**What to produce**
Search the material below for the string "script" and extract each line that has it.

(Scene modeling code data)
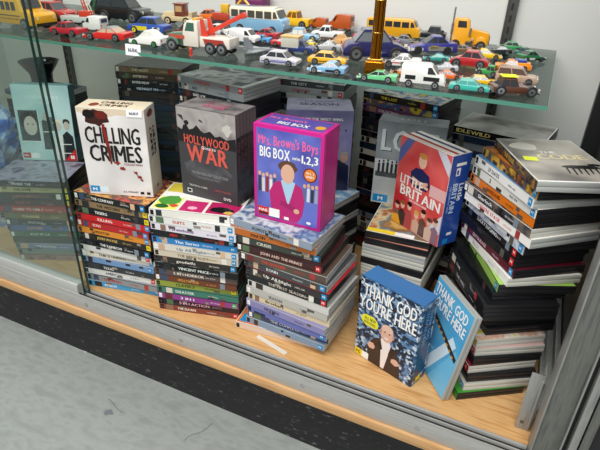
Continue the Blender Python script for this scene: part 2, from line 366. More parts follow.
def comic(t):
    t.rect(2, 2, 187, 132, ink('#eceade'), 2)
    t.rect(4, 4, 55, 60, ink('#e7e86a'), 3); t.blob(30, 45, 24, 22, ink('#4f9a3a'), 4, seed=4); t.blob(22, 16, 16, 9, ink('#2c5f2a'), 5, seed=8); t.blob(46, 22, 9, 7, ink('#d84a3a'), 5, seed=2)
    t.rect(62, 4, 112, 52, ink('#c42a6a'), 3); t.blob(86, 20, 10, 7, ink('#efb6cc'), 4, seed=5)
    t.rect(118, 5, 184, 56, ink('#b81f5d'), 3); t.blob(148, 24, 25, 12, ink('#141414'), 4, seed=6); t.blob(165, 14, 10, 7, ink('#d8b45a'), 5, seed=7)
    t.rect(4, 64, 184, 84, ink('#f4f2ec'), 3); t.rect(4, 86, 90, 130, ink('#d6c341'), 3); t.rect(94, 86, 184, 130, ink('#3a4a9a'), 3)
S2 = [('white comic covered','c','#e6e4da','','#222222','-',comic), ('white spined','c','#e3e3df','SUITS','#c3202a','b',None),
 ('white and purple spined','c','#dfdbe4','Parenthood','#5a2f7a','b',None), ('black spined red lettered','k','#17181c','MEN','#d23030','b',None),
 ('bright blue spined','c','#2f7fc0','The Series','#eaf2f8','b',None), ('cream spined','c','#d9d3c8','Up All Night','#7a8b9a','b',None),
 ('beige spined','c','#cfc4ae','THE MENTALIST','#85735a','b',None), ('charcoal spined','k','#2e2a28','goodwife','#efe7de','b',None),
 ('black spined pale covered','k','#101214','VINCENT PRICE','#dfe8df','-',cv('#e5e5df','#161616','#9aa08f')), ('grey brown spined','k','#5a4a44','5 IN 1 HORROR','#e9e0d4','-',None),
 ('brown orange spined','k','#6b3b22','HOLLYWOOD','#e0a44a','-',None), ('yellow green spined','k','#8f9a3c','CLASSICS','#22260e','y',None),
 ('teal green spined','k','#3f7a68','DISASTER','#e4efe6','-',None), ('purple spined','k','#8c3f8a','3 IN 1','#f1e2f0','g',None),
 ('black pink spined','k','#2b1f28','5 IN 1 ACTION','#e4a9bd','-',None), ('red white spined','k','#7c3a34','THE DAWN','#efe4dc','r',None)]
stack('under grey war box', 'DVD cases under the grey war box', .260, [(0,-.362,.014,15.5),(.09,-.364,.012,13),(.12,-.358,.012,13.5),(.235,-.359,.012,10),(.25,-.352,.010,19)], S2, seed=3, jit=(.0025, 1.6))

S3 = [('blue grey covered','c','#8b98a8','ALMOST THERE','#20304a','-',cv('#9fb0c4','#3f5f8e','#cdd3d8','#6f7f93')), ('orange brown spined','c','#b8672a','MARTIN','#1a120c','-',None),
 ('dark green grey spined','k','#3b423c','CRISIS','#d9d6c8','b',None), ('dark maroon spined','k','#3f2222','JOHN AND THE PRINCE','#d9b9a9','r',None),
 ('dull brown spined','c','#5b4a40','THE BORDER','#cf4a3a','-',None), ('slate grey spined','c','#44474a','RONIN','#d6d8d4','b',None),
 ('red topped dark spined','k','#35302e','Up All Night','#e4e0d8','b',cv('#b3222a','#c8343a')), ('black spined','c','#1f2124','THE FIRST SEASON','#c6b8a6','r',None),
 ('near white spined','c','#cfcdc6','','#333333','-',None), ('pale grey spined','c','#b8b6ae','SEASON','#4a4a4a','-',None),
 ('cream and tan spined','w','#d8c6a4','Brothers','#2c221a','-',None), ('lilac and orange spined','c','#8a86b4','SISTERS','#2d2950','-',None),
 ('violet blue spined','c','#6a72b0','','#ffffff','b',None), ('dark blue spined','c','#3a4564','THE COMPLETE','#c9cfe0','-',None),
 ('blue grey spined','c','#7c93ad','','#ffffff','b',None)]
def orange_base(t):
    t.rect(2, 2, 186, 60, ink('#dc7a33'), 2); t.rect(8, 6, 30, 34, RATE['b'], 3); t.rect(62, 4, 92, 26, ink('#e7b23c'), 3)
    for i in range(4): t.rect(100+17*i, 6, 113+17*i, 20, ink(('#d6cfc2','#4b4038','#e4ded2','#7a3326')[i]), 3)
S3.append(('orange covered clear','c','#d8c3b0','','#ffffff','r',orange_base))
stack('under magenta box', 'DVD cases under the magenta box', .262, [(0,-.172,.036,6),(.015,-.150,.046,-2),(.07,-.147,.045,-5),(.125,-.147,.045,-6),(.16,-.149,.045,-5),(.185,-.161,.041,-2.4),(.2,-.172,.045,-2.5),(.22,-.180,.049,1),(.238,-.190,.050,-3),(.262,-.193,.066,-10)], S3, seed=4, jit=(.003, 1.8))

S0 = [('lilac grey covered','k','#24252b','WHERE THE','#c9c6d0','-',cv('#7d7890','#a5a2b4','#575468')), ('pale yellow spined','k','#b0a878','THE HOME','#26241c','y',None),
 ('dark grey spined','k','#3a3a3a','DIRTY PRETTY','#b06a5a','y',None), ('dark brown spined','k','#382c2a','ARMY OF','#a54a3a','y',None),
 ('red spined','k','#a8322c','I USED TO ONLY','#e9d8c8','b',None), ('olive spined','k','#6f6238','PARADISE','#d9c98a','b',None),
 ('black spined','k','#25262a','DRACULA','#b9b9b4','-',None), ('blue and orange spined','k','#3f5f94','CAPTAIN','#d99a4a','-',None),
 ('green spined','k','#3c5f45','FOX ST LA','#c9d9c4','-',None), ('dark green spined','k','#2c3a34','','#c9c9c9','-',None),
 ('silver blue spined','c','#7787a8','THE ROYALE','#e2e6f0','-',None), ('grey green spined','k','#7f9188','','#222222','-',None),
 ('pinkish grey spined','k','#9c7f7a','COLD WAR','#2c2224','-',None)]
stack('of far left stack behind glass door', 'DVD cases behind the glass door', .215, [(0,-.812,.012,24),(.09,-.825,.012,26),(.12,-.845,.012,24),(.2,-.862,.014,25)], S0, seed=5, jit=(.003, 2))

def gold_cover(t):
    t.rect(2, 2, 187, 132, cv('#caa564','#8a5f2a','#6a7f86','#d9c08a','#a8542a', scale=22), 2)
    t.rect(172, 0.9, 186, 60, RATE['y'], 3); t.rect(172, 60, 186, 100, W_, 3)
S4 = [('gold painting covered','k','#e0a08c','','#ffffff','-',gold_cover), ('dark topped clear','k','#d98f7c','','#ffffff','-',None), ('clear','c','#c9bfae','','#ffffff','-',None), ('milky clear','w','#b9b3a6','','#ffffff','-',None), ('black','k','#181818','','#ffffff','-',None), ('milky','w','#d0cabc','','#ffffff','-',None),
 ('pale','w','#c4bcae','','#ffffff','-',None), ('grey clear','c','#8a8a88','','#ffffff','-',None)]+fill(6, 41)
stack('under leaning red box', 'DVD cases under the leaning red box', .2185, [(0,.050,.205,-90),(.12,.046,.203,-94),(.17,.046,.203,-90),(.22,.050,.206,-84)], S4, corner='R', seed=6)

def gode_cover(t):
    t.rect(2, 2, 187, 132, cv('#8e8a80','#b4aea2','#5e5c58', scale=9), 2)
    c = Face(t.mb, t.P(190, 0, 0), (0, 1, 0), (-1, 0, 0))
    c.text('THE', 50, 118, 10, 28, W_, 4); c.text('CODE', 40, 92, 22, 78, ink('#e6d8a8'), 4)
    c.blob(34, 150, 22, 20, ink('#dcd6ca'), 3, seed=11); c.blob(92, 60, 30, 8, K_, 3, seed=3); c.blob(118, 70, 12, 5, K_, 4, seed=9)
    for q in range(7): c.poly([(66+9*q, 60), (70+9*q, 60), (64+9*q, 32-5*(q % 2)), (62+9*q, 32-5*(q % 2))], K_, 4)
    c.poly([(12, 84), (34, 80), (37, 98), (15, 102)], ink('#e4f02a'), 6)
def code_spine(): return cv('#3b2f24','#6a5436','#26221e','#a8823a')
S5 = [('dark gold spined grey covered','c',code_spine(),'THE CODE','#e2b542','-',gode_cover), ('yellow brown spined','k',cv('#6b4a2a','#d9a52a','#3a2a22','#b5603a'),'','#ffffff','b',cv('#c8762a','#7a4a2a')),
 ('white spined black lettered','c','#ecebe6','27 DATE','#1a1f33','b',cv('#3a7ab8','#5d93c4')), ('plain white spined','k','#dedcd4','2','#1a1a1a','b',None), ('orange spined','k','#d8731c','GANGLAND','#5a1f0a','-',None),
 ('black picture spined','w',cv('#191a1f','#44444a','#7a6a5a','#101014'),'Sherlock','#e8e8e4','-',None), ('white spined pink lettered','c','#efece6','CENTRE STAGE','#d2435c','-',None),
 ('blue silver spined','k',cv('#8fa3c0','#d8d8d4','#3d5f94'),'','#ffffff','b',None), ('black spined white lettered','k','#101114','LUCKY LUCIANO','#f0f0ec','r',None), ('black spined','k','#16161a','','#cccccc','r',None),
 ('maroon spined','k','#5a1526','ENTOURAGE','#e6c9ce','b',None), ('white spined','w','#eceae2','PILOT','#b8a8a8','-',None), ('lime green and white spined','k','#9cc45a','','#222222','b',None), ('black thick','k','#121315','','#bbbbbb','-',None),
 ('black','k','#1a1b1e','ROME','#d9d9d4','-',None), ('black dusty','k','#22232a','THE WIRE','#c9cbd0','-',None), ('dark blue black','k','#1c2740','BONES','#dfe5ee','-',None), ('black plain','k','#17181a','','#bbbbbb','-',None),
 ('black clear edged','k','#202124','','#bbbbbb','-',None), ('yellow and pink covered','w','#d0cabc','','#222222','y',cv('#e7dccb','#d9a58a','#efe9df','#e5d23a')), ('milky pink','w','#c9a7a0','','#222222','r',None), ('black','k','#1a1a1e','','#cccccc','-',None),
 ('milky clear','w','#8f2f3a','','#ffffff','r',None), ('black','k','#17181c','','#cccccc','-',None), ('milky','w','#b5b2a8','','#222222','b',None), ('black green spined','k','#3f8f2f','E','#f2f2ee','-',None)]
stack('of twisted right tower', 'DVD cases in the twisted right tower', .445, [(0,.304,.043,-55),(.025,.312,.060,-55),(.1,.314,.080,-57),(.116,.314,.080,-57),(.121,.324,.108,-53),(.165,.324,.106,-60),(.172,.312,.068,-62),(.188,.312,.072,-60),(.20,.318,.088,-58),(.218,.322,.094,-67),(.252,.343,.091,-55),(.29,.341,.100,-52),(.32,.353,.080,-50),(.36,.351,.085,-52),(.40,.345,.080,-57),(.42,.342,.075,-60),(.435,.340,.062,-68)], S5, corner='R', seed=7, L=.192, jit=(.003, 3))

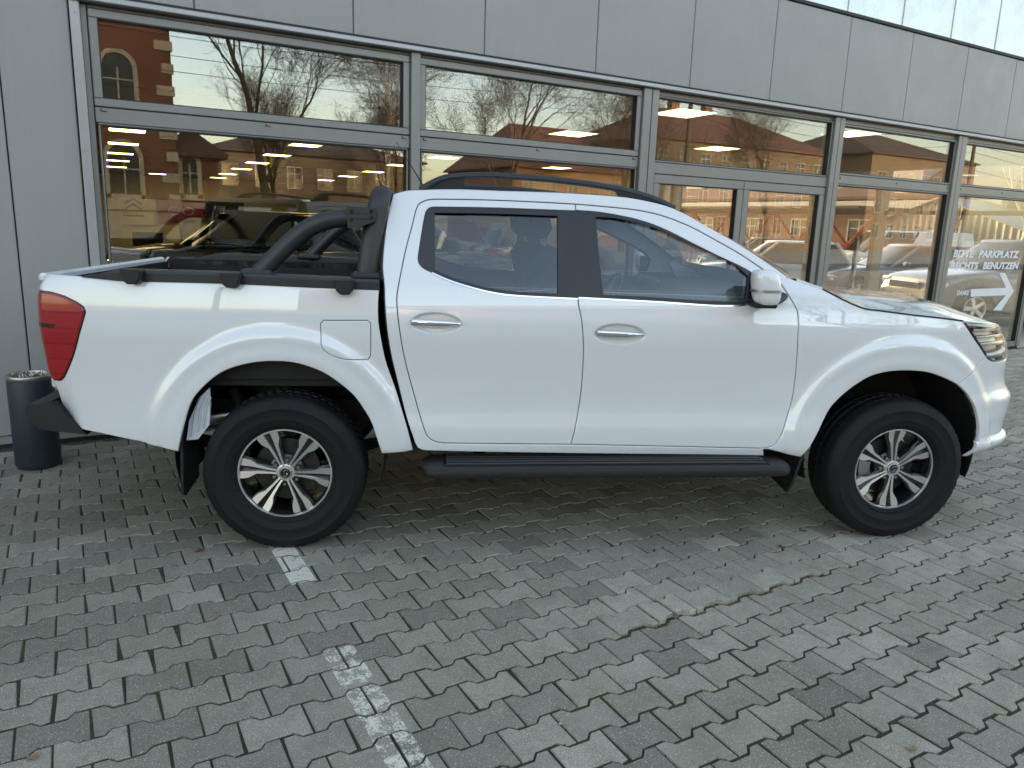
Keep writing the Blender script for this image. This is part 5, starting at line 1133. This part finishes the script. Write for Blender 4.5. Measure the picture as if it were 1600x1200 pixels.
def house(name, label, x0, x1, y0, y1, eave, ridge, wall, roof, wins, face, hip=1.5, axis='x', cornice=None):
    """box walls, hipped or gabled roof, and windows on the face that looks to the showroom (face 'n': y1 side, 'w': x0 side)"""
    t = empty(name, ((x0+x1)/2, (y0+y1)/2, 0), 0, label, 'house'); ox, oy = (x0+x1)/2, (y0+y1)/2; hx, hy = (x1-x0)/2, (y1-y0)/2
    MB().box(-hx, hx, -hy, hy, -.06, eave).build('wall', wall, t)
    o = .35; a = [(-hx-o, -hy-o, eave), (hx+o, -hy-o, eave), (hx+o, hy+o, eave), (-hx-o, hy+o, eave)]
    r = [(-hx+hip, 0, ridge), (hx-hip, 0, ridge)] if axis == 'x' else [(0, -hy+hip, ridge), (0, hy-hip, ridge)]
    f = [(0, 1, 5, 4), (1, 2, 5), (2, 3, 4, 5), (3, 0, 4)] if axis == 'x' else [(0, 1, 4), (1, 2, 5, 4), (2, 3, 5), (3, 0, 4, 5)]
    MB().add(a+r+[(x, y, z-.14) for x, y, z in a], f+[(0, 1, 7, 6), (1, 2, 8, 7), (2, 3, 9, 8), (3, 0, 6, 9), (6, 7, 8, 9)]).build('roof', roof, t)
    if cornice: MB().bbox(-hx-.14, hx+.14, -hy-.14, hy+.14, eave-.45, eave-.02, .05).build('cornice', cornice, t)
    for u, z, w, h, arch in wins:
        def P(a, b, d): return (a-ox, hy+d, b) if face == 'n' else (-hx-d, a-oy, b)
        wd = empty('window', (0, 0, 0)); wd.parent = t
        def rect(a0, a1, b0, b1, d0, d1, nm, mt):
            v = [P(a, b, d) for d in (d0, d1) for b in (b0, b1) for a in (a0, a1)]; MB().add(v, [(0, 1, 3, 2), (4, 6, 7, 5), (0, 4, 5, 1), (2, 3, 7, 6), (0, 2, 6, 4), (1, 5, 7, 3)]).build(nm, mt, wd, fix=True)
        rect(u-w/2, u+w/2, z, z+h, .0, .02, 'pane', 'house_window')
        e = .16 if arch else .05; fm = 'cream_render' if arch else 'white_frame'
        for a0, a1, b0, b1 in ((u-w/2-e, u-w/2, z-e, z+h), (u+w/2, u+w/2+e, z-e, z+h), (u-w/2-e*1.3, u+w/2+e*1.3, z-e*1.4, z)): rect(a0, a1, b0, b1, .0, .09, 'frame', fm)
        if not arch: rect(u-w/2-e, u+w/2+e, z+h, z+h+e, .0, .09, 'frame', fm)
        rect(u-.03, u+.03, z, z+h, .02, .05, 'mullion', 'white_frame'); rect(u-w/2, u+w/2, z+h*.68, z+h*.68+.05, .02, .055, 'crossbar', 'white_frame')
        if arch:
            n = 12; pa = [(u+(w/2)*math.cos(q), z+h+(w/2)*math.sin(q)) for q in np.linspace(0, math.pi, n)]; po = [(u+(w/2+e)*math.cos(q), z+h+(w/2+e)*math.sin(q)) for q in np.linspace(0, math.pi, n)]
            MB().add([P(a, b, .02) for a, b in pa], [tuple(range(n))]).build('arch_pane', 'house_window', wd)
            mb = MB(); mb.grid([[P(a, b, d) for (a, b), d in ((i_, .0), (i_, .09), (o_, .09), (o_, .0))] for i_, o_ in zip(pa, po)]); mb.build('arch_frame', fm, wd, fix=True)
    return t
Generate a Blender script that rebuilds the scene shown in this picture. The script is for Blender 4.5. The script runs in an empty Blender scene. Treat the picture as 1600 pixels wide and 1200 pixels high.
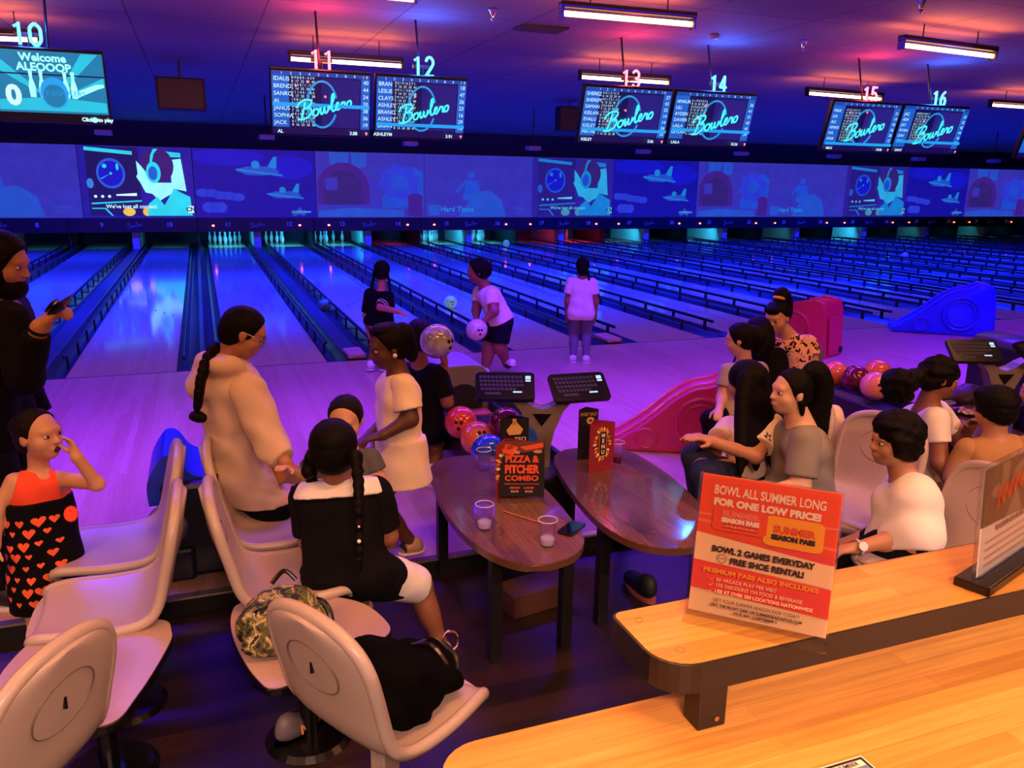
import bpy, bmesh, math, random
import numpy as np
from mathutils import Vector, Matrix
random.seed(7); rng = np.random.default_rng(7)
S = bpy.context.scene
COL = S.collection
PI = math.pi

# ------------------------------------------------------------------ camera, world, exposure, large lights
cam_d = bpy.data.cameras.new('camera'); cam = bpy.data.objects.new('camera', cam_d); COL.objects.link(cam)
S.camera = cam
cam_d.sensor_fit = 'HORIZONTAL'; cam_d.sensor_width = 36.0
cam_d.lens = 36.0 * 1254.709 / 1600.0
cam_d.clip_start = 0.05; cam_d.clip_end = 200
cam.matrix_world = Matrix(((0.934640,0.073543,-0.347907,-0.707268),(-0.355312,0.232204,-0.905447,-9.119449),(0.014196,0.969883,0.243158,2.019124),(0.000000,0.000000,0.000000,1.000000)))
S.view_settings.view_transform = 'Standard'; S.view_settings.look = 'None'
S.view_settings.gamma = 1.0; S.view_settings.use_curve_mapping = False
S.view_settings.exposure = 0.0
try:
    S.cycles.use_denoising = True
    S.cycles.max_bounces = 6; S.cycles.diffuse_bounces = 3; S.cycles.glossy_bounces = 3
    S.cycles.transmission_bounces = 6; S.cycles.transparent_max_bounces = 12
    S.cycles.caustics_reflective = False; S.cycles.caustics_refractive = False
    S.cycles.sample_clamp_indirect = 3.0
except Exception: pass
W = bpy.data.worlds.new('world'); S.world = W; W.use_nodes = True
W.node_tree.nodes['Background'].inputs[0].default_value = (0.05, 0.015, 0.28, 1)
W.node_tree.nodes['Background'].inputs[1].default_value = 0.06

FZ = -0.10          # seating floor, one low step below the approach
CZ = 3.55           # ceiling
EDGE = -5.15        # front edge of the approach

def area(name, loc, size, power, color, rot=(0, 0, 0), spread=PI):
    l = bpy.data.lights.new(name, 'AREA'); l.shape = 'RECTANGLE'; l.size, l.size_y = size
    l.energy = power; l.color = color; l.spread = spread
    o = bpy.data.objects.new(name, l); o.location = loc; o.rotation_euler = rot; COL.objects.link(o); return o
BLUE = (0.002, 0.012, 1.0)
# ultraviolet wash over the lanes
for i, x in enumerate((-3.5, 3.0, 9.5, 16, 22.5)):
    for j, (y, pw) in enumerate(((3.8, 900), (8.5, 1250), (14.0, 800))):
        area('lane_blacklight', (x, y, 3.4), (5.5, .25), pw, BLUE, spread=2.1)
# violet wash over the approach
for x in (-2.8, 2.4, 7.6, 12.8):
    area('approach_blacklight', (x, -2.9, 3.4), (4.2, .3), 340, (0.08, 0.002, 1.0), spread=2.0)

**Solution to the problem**
Continue the Blender Python script for this scene: part 2, from line 366. More parts follow.
Keep writing the Blender script for this image. This is part 5, starting at line 1133. This part finishes the script. Write for Blender 4.5. Measure the picture as if it were 1600x1200 pixels.
Generate a Blender script that rebuilds the scene shown in this picture. The script is for Blender 4.5. The script runs in an empty Blender scene. Treat the picture as 1600 pixels wide and 1200 pixels high.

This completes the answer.